Abstract

As a bridge between videos and natural languages, video-text matching has been a hot multimedia research topic in recent years. Such cross-modal retrieval is usually achieved by learning a common embedding space where videos and text captions are directly comparable. It is still challenging because existing visual representations cannot exploit semantic correlations within videos well, resulting in a mismatch with semantic concepts that are contained in the corresponding text descriptions. In this article, we propose a new Guided Graph Attention Learning (GGAL) model to enhance video embedding learning by capturing important region-level semantic concepts within the spatiotemporal space. Our model builds connections between object regions and performs hierarchical graph reasoning on both frame-level and whole video–level region graphs.
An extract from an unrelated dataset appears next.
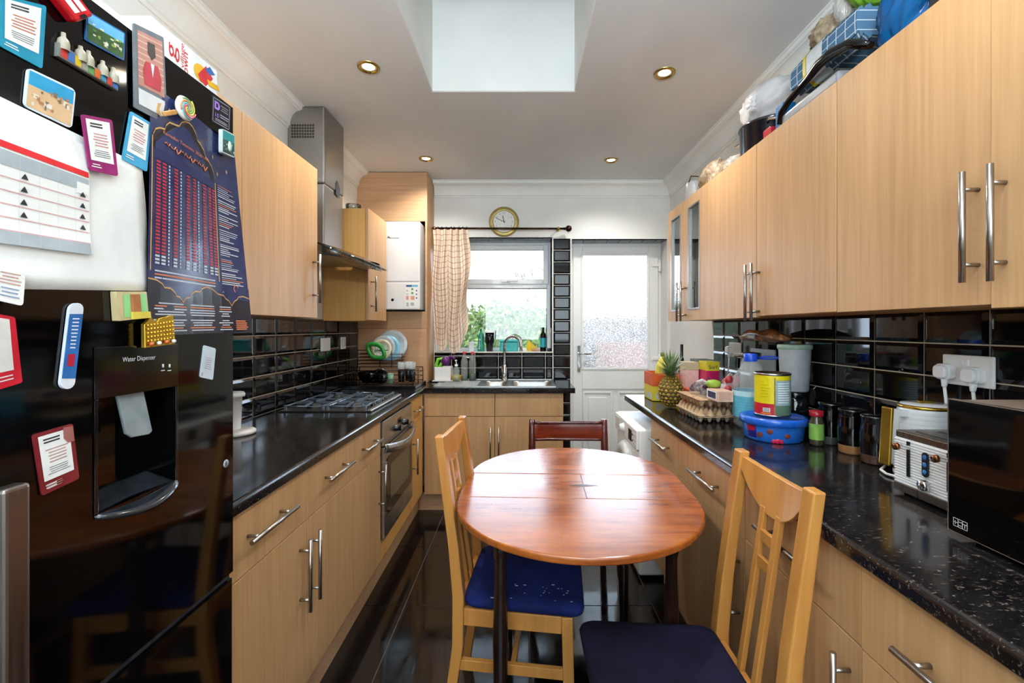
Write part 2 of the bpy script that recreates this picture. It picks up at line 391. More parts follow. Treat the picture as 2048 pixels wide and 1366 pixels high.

During this process, global context is used to guide attention learning on this hierarchical graph topology so that the learned overall video embedding can focus on essential semantic concepts and can be better aligned with text captions. Experiments on commonly used benchmarks validate that GGAL outperforms many recent video-text retrieval methods with a clear margin. As multimedia data in dynamic environments becomes critically important, we also validate GGAL learned video-text representations that can be generalized well to unseen out-of-domain data via cross-dataset evaluations. To further investigate the interpretability of our model, we visualize attention weights learned by GGAL models. We find that GGAL successfully focuses on key semantic concepts in the video and has complementary attention on the context parts based on different ways of building region graphs.